Is a pragmatic solution even possible that all sides can sell to their publics? In theory, yes – but the price would be highest for those who wanted the war the least. Ukraine would have to accept that it does not formally give up territory but in practice tolerates long-term Russian control over parts of the country, with some form of international oversight and security guarantees. Russia would have to agree that its annexations remain unrecognized, accept limited but real security arrangements for Ukraine, and at least partly pay for the destruction through reparations or loss of frozen assets. The West would have to acknowledge its own responsibility for pushing the region toward war through NATO expansion without a real strategy for peace, and abandon maximalist narratives about the “strategic defeat of Russia.” All of that sounds like compromise, but in today’s political climate it is often easier to continue fighting than to admit one’s own responsibility.

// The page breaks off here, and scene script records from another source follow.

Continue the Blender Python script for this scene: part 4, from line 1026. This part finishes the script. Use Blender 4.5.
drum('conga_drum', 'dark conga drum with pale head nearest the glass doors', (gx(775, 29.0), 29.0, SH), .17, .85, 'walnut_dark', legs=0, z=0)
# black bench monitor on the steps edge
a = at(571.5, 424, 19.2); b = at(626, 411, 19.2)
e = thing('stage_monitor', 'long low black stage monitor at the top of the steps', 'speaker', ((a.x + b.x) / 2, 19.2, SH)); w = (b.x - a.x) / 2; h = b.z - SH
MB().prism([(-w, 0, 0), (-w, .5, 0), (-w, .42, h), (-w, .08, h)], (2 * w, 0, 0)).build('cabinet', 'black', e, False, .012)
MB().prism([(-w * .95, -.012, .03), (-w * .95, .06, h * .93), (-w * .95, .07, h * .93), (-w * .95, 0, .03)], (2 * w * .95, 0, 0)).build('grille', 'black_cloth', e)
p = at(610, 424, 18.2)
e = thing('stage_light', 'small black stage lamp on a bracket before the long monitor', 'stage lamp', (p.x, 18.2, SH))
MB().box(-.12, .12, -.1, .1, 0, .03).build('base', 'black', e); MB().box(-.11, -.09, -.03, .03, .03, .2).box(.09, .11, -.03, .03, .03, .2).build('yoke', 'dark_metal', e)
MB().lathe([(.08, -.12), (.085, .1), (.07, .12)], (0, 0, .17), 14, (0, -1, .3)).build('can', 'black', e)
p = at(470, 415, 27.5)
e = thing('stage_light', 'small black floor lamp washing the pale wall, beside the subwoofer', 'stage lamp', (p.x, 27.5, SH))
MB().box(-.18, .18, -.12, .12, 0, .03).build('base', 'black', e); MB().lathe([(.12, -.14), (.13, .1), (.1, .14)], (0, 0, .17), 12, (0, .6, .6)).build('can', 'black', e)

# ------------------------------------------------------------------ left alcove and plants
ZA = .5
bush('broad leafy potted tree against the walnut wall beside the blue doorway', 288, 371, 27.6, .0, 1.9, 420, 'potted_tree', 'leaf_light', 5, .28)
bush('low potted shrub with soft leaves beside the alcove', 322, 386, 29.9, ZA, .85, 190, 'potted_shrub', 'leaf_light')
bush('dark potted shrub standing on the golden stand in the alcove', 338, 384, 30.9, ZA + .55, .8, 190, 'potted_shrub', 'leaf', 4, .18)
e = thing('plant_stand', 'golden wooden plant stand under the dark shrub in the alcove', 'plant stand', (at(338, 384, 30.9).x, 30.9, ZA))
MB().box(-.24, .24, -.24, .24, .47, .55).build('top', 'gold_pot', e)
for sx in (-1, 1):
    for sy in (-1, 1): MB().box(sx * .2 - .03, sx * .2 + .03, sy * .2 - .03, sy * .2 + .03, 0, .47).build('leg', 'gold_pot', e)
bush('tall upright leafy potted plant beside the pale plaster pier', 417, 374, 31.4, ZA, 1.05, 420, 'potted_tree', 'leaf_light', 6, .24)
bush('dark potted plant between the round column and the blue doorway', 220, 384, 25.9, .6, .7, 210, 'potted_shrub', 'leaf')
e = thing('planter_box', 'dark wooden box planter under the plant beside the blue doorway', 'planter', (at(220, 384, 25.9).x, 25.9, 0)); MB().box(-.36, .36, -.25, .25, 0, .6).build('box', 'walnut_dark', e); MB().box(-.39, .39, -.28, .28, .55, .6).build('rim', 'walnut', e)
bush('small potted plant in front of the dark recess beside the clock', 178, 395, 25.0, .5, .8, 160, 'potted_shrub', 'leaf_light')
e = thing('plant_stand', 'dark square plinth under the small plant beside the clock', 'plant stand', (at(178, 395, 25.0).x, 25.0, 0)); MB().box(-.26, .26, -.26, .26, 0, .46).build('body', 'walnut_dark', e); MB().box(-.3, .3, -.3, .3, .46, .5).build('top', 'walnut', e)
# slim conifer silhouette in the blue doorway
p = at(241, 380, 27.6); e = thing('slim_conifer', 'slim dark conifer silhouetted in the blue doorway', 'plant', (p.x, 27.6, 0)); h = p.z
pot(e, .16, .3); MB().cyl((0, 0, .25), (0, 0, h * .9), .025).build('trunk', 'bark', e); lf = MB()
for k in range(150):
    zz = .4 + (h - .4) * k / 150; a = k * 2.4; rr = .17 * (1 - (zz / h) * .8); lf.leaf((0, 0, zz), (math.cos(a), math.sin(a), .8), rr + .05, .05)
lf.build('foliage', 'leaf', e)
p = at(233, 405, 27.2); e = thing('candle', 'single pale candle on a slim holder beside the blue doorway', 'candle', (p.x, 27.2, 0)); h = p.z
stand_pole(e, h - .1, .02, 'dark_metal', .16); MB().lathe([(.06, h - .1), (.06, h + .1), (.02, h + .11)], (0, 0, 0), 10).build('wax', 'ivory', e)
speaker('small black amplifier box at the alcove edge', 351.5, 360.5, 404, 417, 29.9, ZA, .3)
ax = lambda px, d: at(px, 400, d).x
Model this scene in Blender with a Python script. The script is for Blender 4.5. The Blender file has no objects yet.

A third dimension remains: whether someone will walk away at the last moment. The Kremlin openly warns that if Ukraine rejects a plan that is largely acceptable to it, Russia will continue and intensify its offensive. In Washington there is nervousness about the domestic audience – Trump needs a “deal,” but it must not look like an open victory for Putin’s ultimatum. In Europe, governments are walking a tightrope: the war has already cost them dearly economically and politically, yet they have publicly tied themselves to the rhetoric that borders will no longer be changed by war. Zelenskyy cannot sign a document that most of society would perceive as a betrayal of everyone who died. In this web of mutually contradictory red lines, a collapse of the talks at some late stage is not a fringe scenario but an almost built-in risk.
A deal may therefore formally be “at the door” – in the sense that several versions of papers are circulating between Geneva, Washington, Kyiv, Moscow, and European capitals. But real peace is not even on the staircase yet. As long as Russian drones hit Kharkiv and Ukrainian drones turn out the lights around Moscow, it is clear that the war still dictates politics, not the other way around. A pragmatic solution would require all the great powers to acknowledge what they have refused to acknowledge for years: that security cannot be built on the constant expansion of blocs and the humiliation of the opponent, but only on a new, broader agreement on European security in which neither Ukraine nor Russia are mere pawns. Until such a framework emerges, every “peace” will remain fragile, temporary, and always just one drone or one political speech away from sliding back into open war.